Geleitet wird die Werkstatt von Aziz Omersoftic. Der gebürtige Bosnier lebt seit knapp 30 Jahren in Oberösterreich und weiß, wie man aus Menschen unterschiedlicher Herkunft ein Team formt. "Die Diversität der Teilnehmer hat mir am Anfang schon Kopfzerbrechen bereitet: Männer, Frauen, Österreicher, Asylwerber. Fast jeder hatte einen anderen Zugang zum Projekt", erinnert er sich an die ersten Treffen.
Deshalb entschieden er und Valentin Tröbinger sich, praktisch von Null an zu starten. Wie ist ein Fahrrad aufgebaut, welche Teile werden stärker abgenützt als andere – und wie heißt das alles auf Deutsch? "Es war nicht einfach, deshalb sind wir schon stolz, welchen Weg wir in den vergangenen Wochen seit Oktober bereits zurückgelegt haben", sagt Omersoftic. Wer sich besonders geschickt anstellt, soll die Chance einer weiterführenden Ausbildung im Zentrum "B7" in Linz erhalten.

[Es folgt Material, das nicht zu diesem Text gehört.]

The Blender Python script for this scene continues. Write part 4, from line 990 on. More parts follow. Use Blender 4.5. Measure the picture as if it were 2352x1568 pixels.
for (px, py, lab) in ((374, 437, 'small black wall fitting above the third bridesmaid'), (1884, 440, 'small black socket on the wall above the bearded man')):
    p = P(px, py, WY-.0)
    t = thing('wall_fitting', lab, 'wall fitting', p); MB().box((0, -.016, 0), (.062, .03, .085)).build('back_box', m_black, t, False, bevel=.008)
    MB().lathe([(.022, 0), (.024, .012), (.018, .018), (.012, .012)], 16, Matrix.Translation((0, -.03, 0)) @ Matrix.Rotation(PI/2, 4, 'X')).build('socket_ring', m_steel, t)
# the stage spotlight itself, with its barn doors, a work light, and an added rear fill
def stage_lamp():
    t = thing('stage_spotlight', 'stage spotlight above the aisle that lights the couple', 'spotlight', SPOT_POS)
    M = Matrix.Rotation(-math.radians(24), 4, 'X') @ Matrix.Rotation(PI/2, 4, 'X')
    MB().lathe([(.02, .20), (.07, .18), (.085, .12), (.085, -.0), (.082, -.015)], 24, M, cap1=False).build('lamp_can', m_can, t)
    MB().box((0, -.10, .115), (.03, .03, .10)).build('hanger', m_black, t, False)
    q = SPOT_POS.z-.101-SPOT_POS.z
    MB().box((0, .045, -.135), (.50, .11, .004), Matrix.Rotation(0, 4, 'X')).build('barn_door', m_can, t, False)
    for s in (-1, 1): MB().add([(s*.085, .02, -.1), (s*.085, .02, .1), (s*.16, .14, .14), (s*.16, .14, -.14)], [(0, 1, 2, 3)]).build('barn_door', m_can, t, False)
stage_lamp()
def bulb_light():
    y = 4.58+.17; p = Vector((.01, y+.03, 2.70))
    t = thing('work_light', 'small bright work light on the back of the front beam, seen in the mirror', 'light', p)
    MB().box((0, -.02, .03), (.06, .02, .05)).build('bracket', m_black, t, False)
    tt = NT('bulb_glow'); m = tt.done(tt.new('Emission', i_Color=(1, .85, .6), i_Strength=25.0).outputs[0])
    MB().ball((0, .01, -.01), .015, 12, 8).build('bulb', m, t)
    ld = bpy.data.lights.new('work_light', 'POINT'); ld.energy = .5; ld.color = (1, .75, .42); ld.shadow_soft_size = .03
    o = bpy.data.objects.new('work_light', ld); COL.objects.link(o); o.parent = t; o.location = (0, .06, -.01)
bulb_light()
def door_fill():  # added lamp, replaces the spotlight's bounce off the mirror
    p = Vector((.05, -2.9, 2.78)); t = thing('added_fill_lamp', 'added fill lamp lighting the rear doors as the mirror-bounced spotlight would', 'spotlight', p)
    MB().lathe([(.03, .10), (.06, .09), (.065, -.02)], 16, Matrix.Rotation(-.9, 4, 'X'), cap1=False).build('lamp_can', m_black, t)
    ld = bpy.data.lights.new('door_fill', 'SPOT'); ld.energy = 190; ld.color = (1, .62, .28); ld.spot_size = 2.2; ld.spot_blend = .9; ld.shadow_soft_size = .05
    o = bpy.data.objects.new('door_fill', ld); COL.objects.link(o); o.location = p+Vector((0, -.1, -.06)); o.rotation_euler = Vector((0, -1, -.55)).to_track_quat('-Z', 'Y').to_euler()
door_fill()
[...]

Die Werkstatt ist eine wichtige, aber nicht die einzige Säule, auf die sich das Projekt "Radstart" stützt. Es gibt auch Deutschunterricht, Bewerbungstrainings und Verkehrssicherheitskurse. Eben alles, was helfen kann, später einmal eine "richtige" Arbeit zu finden. Getragen wird das Projekt von den Gemeinden Mauthausen, Langenstein, Luftenberg und St. Georgen an der Gusen.
Finanzielle Unterstützung gibt es vom Wirtschaftsministerium, dem Land Oberösterreich und privaten Sponsoren aus der Region. Für Projektleiterin Andrea Wahl ist "Radstart" ein weiteres Puzzleteil für gelungene Integrationsarbeit in der Region: "Ein Fahrrad ist der erste Schritt zur Mobilität von Menschen. Diese Werkstatt bringt Menschen zusammen und bereitet sie auf einen späteren Beruf vor. Wir sind glücklich, dass wir den Radstart haben!"